State, city, and business leaders across the country are moving forward with clean energy solutions that reduce air and carbon pollution and grow the clean energy economy, creating well-paying American jobs. (See our blog posts about recent clean energy progress in Nevada, Illinois, Michigan, Ohio, and California.) They understand the economic, environmental, and health benefits of clean energy solutions and acutely understand the risks associated with dirty energy sources.

Here are statements from a few of these leaders:

When asked for comment Tuesday, Google referred The Atlantic to a joint statement from Amazon, Apple, Google, and Microsoft in March, when President Trump issued an executive order calling for a review of the Clean Power Plan. “We believe that strong clean energy and climate policies, like the Clean Power Plan, can make renewable energy supplies more robust and address the serious threat of climate change while also supporting American competitiveness, innovation, and job growth,” the statement read.
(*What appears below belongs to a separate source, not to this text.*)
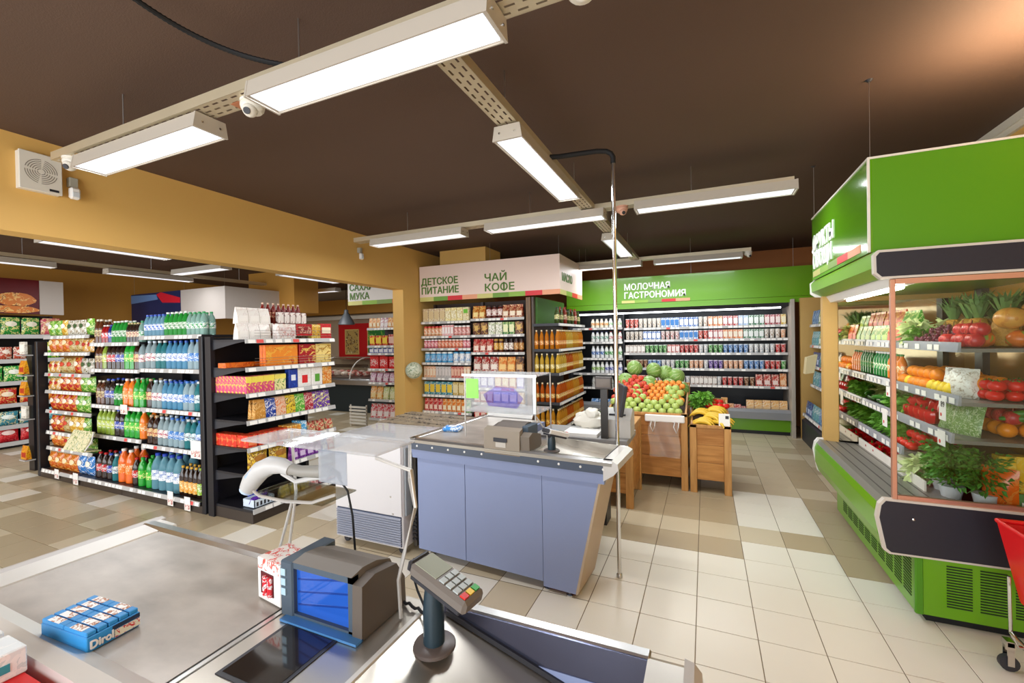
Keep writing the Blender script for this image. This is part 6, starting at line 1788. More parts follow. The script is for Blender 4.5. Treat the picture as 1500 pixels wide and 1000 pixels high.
apple = fruit('green_apple', 'apple', 0.042, 'B4C66A', var=0.2, vs=8)
peach = fruit('peach', 'peach', 0.038, ('C8392C', 'E8803C', 'B02A28'), vs=22, rough=0.6, dimple=0.1)
apri = fruit('apricot', 'apricot', 0.033, ('EE9A3C', 'E2702C', 'F2B058'), vs=26, rough=0.55, dimple=0.1)
tomato = fruit('tomato', 'tomato', 0.038, 'D8201A', stem='3A6A20', sz=0.85, leafy=True, rough=0.15, var=0.12)
orange = fruit('orange', 'orange', 0.042, 'F08A1A', stem=None, dimple=0.05, var=0.12, vs=20)
lemon = fruit('lemon', 'lemon', 0.032, 'F0CC30', stem=None, sz=1.25, dimple=-0.12, var=0.1)
pomeg = fruit('pomegranate', 'pomegranate', 0.043, ('B82A30', 'D85048', '98202A'), vs=14, stem='A84A38', stemlen=0.5)
melon = fruit('melon', 'melon', 0.066, ('D89A48', 'CC863C', 'E0AE64'), vs=12, stem='7A6A38', sz=0.92, dimple=0.04)
mango = fruit('mango', 'mango', 0.06, ('D8702C', '8AA03C', 'C8402C'), vs=6, stem='5A4A20', sz=0.8, dimple=0.0)


def melon_striped(name, r, c1, c2, c3):
    m = bpy.data.materials.new('striped_rind_' + c1)
    m.use_nodes = True
    nt = m.node_tree
    b = nt.nodes['Principled BSDF']
    b.inputs['Roughness'].default_value = 0.35
    tc = nt.nodes.new('ShaderNodeTexCoord')
    gr = nt.nodes.new('ShaderNodeTexGradient')
    gr.gradient_type = 'RADIAL'
    mm = nt.nodes.new('ShaderNodeMath')
    mm.operation = 'MULTIPLY'
    mm.inputs[1].default_value = 12
    ns = nt.nodes.new('ShaderNodeTexNoise')
    ns.inputs['Scale'].default_value = 30
    ad = nt.nodes.new('ShaderNodeMath')
    fr = nt.nodes.new('ShaderNodeMath')
    fr.operation = 'PINGPONG'
    fr.inputs[1].default_value = 0.5
    rp = nt.nodes.new('ShaderNodeValToRGB')
    rp.color_ramp.elements[0].color, rp.color_ramp.elements[1].color = lin(c1), lin(c2)
    rp.color_ramp.elements[0].position, rp.color_ramp.elements[1].position = 0.35, 0.6
    mp = nt.nodes.new('ShaderNodeMapping')
    nt.links.new(tc.outputs['Object'], mp.inputs[0])
    nt.links.new(mp.outputs[0], gr.inputs[0])
    nt.links.new(tc.outputs['Object'], ns.inputs['Vector'])
    nt.links.new(gr.outputs['Fac'], mm.inputs[0])
    nt.links.new(mm.outputs[0], ad.inputs[0])
    nt.links.new(ns.outputs['Fac'], ad.inputs[1])
    nt.links.new(ad.outputs[0], fr.inputs[0])
    nt.links.new(fr.outputs[0], rp.inputs[0])
    nt.links.new(rp.outputs[0], b.inputs['Base Color'])
    prof = [(max(0.0005, r * math.sin(math.pi * j / 10)), r * 0.92 - r * 0.92 * math.cos(math.pi * j / 10)) for j in range(11)]
    return Spec(name, 'watermelon', '', 2 * r, 2 * r, 2 * r, [(name, MB().lathe(prof, 18), m), ('stem', MB().tube([(0, 0, r * 1.82), (0.01, 0.004, r * 1.98)], 0.005, 6), M('stem_5A6A30', '5A6A30', 0.7))])


wmel = melon_striped('watermelon', 0.098, '7FA24A', 'D6DEA8', '')


def pepper(name, col):
    prof = [(0.012, 0.0), (0.03, 0.006), (0.036, 0.03), (0.040, 0.06), (0.036, 0.078), (0.022, 0.084), (0.006, 0.078)]
    mb = MB()
    n = 14
    for r, z in prof:
        for k in range(n):
            a = 2 * math.pi * k / n
            q = r * (1 + 0.10 * math.cos(4 * a))
            mb.v.append((q * math.cos(a), q * math.sin(a), z))
    for j in range(len(prof) - 1):
        for k in range(n):
            a, b = j * n + k, j * n + (k + 1) % n
            mb.f.append((a, b, b + n, a + n))
    mb.sm = True
    return Spec(name, 'pepper', '', 0.08, 0.08, 0.09, [(name, mb, M('pepper_' + col, col, 0.12, coat=0.5)), ('stem', MB().tube([(0, 0, 0.076), (0.004, 0, 0.09), (0.012, 0, 0.10)], [0.007, 0.005, 0.005], 6), M('pepper_stem', '4A7A28', 0.5))])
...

Iowa’s large renewable energy portfolio has been a leading factor in landing economic development projects such as Apple and Facebook data centers. “Iowa didn’t need permission from the federal government when it was the first state to establish a renewable portfolio standard in 1983, and we aren’t going to wait for the federal government to act when determining our actions today.” Brenna Smith, a spokeswoman for Iowa Governor Kim Reynolds

“The Trump Administration’s constant assault on our environment will not diminish Minnesotans’ resolve to build a vibrant clean energy economy…In the upcoming 2018 Session, I will again urge the Legislature to adopt the ‘50 by 30’ Renewable Energy Standard, which Lt. Governor Smith and legislators from both parties have championed. We must do more to ensure our children and grandchildren inherit a better future, and an even stronger clean energy economy.” Minnesota Governor Mark Dayton

“This decision won’t change the fact that wind, and increasingly solar energy, cost less than coal. In Minnesota, clean energy already supports more than 57,000 jobs, with growth that outpaces the rest of our state’s economy. Our administration remains committed to advancing clean energy policies that are good for the planet and good for our economy.” Minnesota Lieutenant Governor Tina Smith

“Scrapping the Clean Power Plan ignores sound science and the extreme cost of climate change. California will, in fact, exceed the goals of the Clean Power Plan. We will push ahead and work with states that share our belief in science and the imperative to combat global warming.” California Governor Jerry Brown

“By seeking to repeal the Clean Power Plan – especially without any credible commitment to replacing it – the Trump Administration’s campaign of climate change denial continues, once again putting industry special interests ahead of New Yorkers’ and all Americans’ safety, health, and the environment. I am proud to lead the coalition of states and localities defending the Clean Power Plan in federal court.” New York Attorney General Eric T. Schneiderman


(On October 11, Bloomberg Philanthropies announced it will provide $64 million in new support for organizations—including Energy Foundation, Sierra Club, Advanced Energy Economy, Earthjustice, Environmental Defense Fund, League of Conservation Voters, and the Natural Resources Defense Council—working to expand clean energy solutions that will create jobs, economic opportunity, and clean air and water for states and local communities.)

In July 2015, 365 companies—including General Mills, Mars Inc., Nestle, Staples, and Unilever—and investors sent letters to more than two-dozen governors across the U.S., voicing their support for the Clean Power Plan, and more than 2,300 state, city, business, and academic leaders have signed the We Are Still In declaration, standing by the Paris Agreement and committing to meet its goals.

As Energy Foundation CEO and Co-founder Eric Heitz wrote when the Trump administration said it would withdraw the U.S. from the Paris Agreement, the Clean Power Plan decision will not stop a global economy accelerating toward a low-carbon future and the health and economic benefits that brings. Global leaders, cities and states, businesses, and the American public are increasingly demanding more clean energy and urgent action on climate change.

Our work is to amplify those voices both in the U.S. and abroad to show the reality that President Trump is denying: There is an inevitable structural transition taking place in the U.S. and global energy economy, led by businesses, consumers, and policymakers from across the political spectrum.